After leaving his group the Wailers and Bob Marley behind, Bunny Wailer (born Neville Livingston) released a solo album entitled Blackheart Man in 1976. The album showed Bunny’s exceptional potential for being a solo artist and exhibited as much spiritual and political awareness as some of the best of Bob’s work. After taking this class and being more informed in the history and formation of reggae music, I have come to find that Bunny’s The Oppressed Song may have been speaking of Garvey himself as well:

The man oppressed will seem to do the worst
But with all he possesses self preservation comes first
His damnation comes not from burning free
As destruction of the poor is their poverty, is their poverty

While oppression is the poor man's choice
Ah, but in this he does rejoice
His burdens though heavy, he somehow bears
As for his seed, there's only one who cares
There's only one who cares

Though his pilgrimage extends, his progresses ascend
But as the prudent one exalts, he is gonna find his faults
But as the wise man sees, he knows, he knows
There's no rest in the west, so to the east he goes, to the east he goes
Where he can find peace of mind, oh


            While this song is most likely pertains to every oppressed man living in the clutches of Babylon, it came to my attention that it mirrors Garvey too closely to be coincidence in my mind. Oppression is said to be the “poor man’s choice”, and this is a choice that Garvey certainly decided not to make. He had the “heavy burdens” of showing his fellow race how to be proud and his progresses most definitely ascended once he was able to establish New York’s UNIA chapter. Garvey did, however, have many faults that helped lead to his downfall and ultimately settled in the East (England) to live the rest of his days, although I can assume he never fully achieved peace of mind.  This notion of mine is likely farfetched, but after analyzing so much music, it was difficult to overlook this uncanny similarities. 
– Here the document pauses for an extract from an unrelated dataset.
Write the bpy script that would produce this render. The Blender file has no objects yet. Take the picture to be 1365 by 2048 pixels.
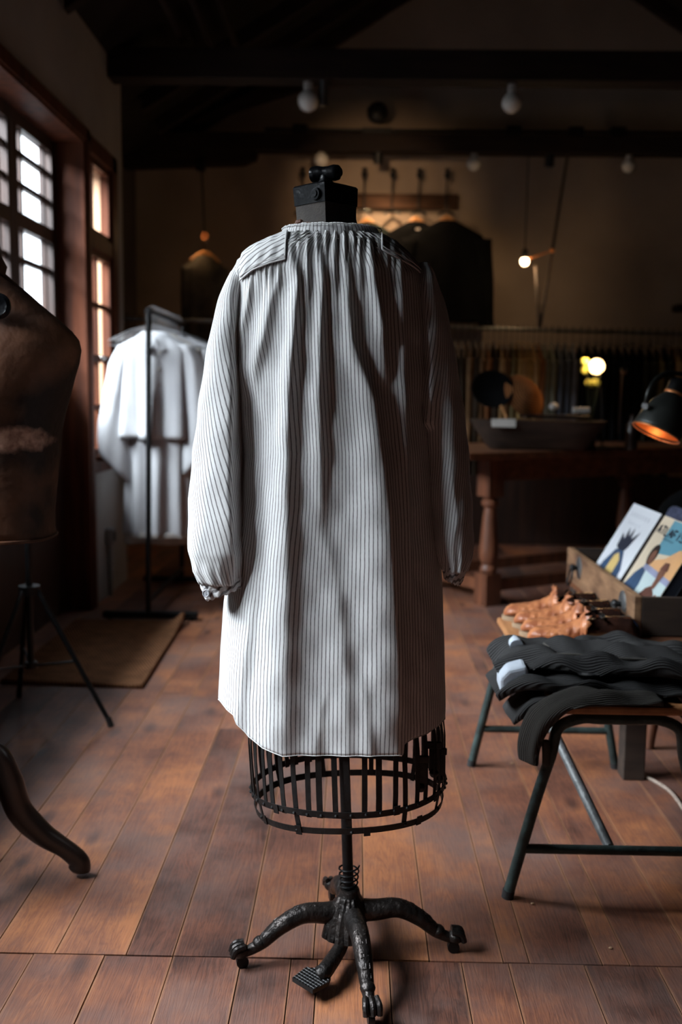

It seems as though there is no escaping the teachings of Marcus Garvey. The messages that he conveyed for years are constantly being reiterated in modern times through music. Reggae music is a source of courage and moral support, just like how Garvey was a similar source before its creation. It is also a way to remember past occurrences in history, because as we all know “a people without the knowledge of past history, origin, and country is like a tree without roots”. The era in which Garvey proclaimed his ideas and started his international movement was an extremely important time for the future creation of reggae music.  Whether subtle or not, his notions are endlessly implicated in a myriad of songs. He allowed for black people around the world to feel unified, dignified, and enlightened. So, while Burning Spear argues that “no one remembers old Marcus Garvey”, I and I are declined to most respectfully disagree.